Dass es das älteste Filmfestival der Welt noch immer schafft, höchst zeitgenössisch zu agieren, zeigte der erste Preis, der an diesem Abend vergeben wurde: Er ging an Gina Kims Drama "Bloodless" - für die beste Story, die mit den Mitteln der Virtual Reality erzählt wurde. Zum besten VR-Film wurde Eugene YK Chungs „Arden's Wake“ gekürt.

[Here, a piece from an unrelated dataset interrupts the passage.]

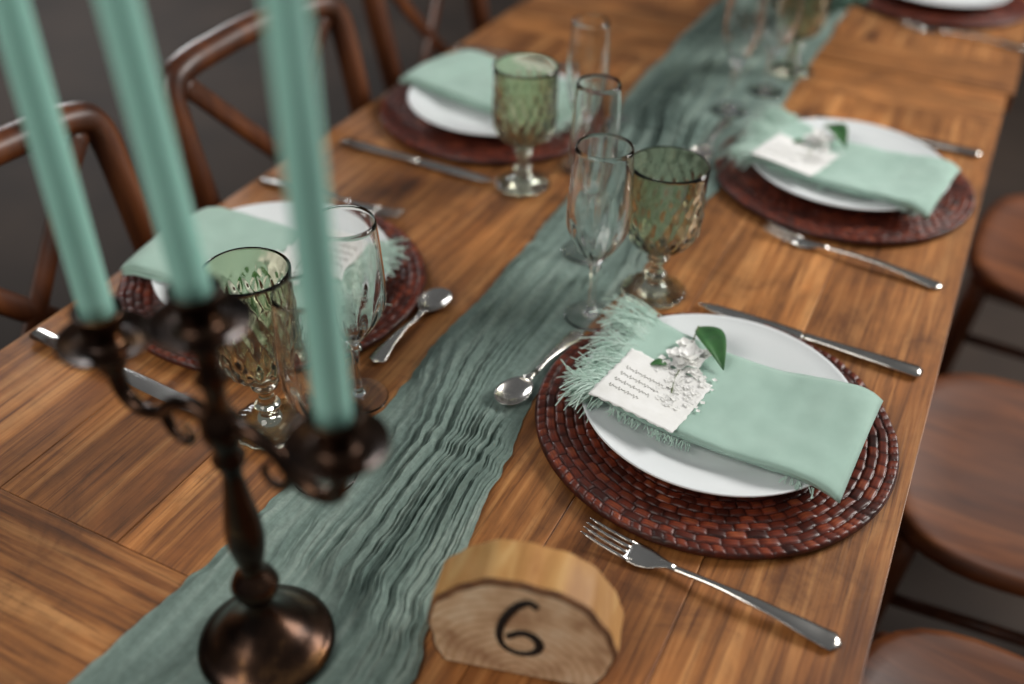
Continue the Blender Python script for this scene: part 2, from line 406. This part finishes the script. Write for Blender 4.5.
# ---------------------------------------------------------------- cutlery
def handle(g,s0,s1,z=0.0):
    tab=[(0,.0032),(.25,.0030),(.6,.0055),(.85,.0090),(.96,.0100),(1,.0060)]
    pts=[];rad=[]
    for i in range(25):
        f=i/24; s=s0+(s1-s0)*f; pts.append((s,0,z+.0045+.006*math.sin(math.pi*min(1,f*1.1))*(.7)-.002*f)); rad.append((interp(tab,f)*(1 if f<1 else .4),.0021-.0006*f))
    g.tube(pts,rad,12)
def fork(x,y,rz):
    e=root('fork',(x,y,TZ+.0005),rz); g=G()
    handle(g,.075,.222)
    pts=[];rad=[]
    for s,w_,z in ((.042,.0112,.0035),(.046,.0122,.0028),(.054,.0123,.0022),(.062,.0105,.0028),(.070,.0065,.0046),(.077,.0036,.0062),(.084,.0031,.0062)):
        pts.append((s,0,z)); rad.append((w_,.0011))
    g.tube(pts,rad,14)
    for k in (-1.5,-.5,.5,1.5):
        g.tube([(.048,k*.0063,.0026),(.035,k*.0063,.0036),(.02,k*.0062,.0058),(.008,k*.006,.0085),(0,k*.0058,.0105)],[(.0020,.0011),(.0019,.0011),(.0017,.001),(.0015,.0009),(.0006,.0005)],8)
    g.obj('fork_body',m_steel,e); return e
def knife(x,y,rz):
    e=root('knife',(x,y,TZ+.0005),rz); g=G()
    pts=[];rad=[]
    for s,w_ in ((0,.001),(.006,.0045),(.02,.0080),(.05,.0095),(.09,.0095),(.115,.0085),(.122,.005)):
        pts.append((s,0,.004)); rad.append((w_,.0008))
    g.tube(pts,rad,12)
    pts=[];rad=[]
    for s,w_,t in ((.118,.005,.002),(.124,.0062,.0035),(.135,.0056,.0034),(.17,.0072,.0036),(.21,.0092,.0038),(.24,.0100,.0036),(.245,.006,.002)):
        pts.append((s,0,.004)); rad.append((w_,t))
    g.tube(pts,rad,14)
    g.obj('knife_body',m_steel,e); return e
def spoon(x,y,rz,L=.17,z=.0008):
    e=root('spoon',(x,y,TZ+z),rz); g=G()
    a,b=.024,.0165; rows=[]
    def ring(r,dz,sc): return [(a+a*r*sc*math.cos(t),b*r*sc*math.sin(t)*(1-.12*math.cos(t)),.0012+.0065*r**2.2+dz) for t in [2*math.pi*j/32 for j in range(32)]]
    for i in range(1,11): rows.append(ring(i/10,0,1))
    rows.append(ring(1,-.0006,1.03))
    for i in range(10,0,-1): rows.append(ring(i/10,-.0012,1.0))
    g.grid(rows,True,True); g.obj('bowl',m_steel,e)
    g2=G(); handle(g2,.058,L); g2.tube([(.043,0,.0072),(.05,0,.0075),(.056,0,.0062),(.064,0,.006)],[(.007,.0011),(.0042,.0014),(.0032,.0018),(.0031,.002)],10)
    g2.obj('handle',m_steel,e); return e

# ---------------------------------------------------------------- glassware
def glass_obj(name,part,outer,inner,mat,x,y,n=72,mod=None,z=.0022):
    e=root(name,(x,y,TZ+z)); rows=[]
    for (r,zz) in outer:
        rows.append([((r+(mod(th,zz,r) if mod else 0))*math.cos(th),(r+(mod(th,zz,r) if mod else 0))*math.sin(th),zz) for th in [2*math.pi*j/n for j in range(n)]])
    for (r,zz) in inner:
        rows.append([(r*math.cos(th),r*math.sin(th),zz) for th in [2*math.pi*j/n for j in range(n)]])
    g=G(); g.grid(rows,True); g.obj(part,mat,e); return e
def dense(prof):
    P=cat([(r,0,z) for r,z in prof],10); return [(max(.0002,p.x),p.z) for p in P]
def goblet(x,y,h=.163,rr=.043,z=.0022):
    k=h/.163; f=.036
    out=[(.0002,.001),(f*.8,.001),(f,.0022),(f*.97,.005),(f*.6,.009),(.012,.014),(.0085,.02),(.0125,.026),(.008,.032),(.0075,.042),(.0125,.047),(.009,.053),(.018,.060),(.030,.068),(rr*.90,.082),(rr*.98,.10),(rr*.96,.12),(rr*.97,.14),(rr,.1625)]
    inn=[(rr-.0014,.1632),(rr-.0028,.1618),(rr*.97-.0038,.14),(rr*.96-.0042,.12),(rr*.98-.0042,.10),(rr*.88-.0045,.084),(.025,.072),(.012,.065),(.0002,.063)]
    out=[(r,zz*k) for r,zz in out]; inn=[(r,zz*k) for r,zz in inn]
    def mod(th,zz,r):
        if .062*k<zz<.148*k:
            w_=smooth(.062*k,.078*k,zz)*(1-smooth(.128*k,.148*k,zz)); n=9
            return .0022*w_*(abs(math.cos(n*th+zz*90))+abs(math.cos(n*th-zz*90))-1.2)*.9
        if zz<.009: return .0008*math.cos(18*th)
        return 0
    return glass_obj('green_goblet','goblet_glass',dense(out),dense(inn),m_green,x,y,144,mod,z)
def flute(x,y,h=.215,rr=.025,name='champagne_flute',z=.0022):
    k=h/.215
    out=[(.0002,.0008),(.026,.0008),(.0285,.0016),(.026,.0032),(.012,.0055),(.005,.011),(.0037,.025),(.0037,.05),(.0048,.066),(.0072,.069),(.0048,.073),(.010,.080),(.018,.092),(rr*.98,.115),(rr*1.08,.14),(rr*1.02,.18),(rr*.94,.2145)]
    inn=[(rr*.94-.0006,.2152),(rr*.94-.0014,.2145),(rr*1.02-.0014,.18),(rr*1.08-.0015,.14),(rr*.98-.0016,.115),(.0155,.092),(.007,.082),(.0002,.079)]
    return glass_obj(name,'glass_body',dense([(r,zz*k) for r,zz in out]),dense([(r,zz*k) for r,zz in inn]),m_glass,x,y,96,lambda th,zz,r:.0006*math.cos(12*th)*smooth(.08*k,.095*k,zz)*(1-smooth(.12*k,.15*k,zz)),z)
goblet(-.263,.923)
goblet(-.508,1.082,.168,.042,.0005)
goblet(-.510,.537,.178,.0385,.0005)
goblet(-.285,1.65,.165,.042)
flute(-.308,.844,.206,.031,'wine_glass')
flute(-.365,.965,.215,.026)
flute(-.458,1.165,.205,.025)
flute(-.458,.61,.20,.031,'wine_glass')
flute(-.425,.505,.20,.026)
flute(-.33,1.45,.215,.026)
flute(-.30,1.55,.19,.030,'wine_glass')

# ---------------------------------------------------------------- settings
charger(-.134,.738,0); plate(-.135,.747); napkin(-.130,.752,math.radians(-3.5),1)
charger(-.128,1.303,1); plate(-.125,1.308); napkin(-.126,1.303,math.radians(-8),2)
charger(-.644,1.262,2); plate(-.641,1.264); napkin(-.655,1.285,math.radians(180-10),3,.0,card=False)
charger(-.655,.735,3); plate(-.655,.738); napkin(-.662,.718,math.radians(180+4),4,.0)
charger(-.118,2.17,4); plate(-.118,2.18)
fork(-.190,.552,math.radians(-4)); knife(-.208,.923,math.radians(-2.5)); spoon(-.326,.660,math.radians(82),.150,.0026)
fork(-.187,1.120,math.radians(-7)); knife(-.208,1.49,math.radians(-3)); spoon(-.318,1.24,math.radians(90),.16,.008)
knife(-.545,1.066,math.radians(179)); fork(-.60,1.47,math.radians(180)); spoon(-.458,1.335,math.radians(-90),.13)
knife(-.575,.519,math.radians(176)); fork(-.60,.925,math.radians(180)); spoon(-.472,.808,math.radians(-91),.145)
fork(-.16,1.98,math.radians(-4))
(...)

Es war Festivaldirektor Alberto Barberas erklärtes Anliegen, dieser neuen Kinoform in Venedig eine prominente Präsentationsmöglichkeit zu geben. Entsprechend enthusiastisch reagierten die Preisträger, darunter auch Laurie Anderson, die mit Hsin Chien Huang und dem gemeinsamen Film "La camera insabbiata" für die "beste VR Experience" in Venedig gesorgt hatte: "Danke, dass sich das Festival dieser neuen Kunstform annimmt", ließ die abwesende Künstlerin den Anwesenden ausrichten.

Und die Nichtgewinner dieser stark besetzten Festspiele? Sind schon längst neu orientiert. Die Karawane hoffnungsvoller Oscar-Anwärter ist nach Toronto weitergezogen. George Clooney stellte seinen Venedig-Film „Suburbicon“ dieser Tage in Toronto vor, auch dessen Hauptdarsteller Matt Damon rührt mittlerweile in Kanada die Werbetrommel für gleich zwei Filme, die er auch am Lido vorgestellt hat: nebst für Clooneys Rassismus-Satire auch für Alexander Paynes „Downsizing“ mit Christoph Waltz.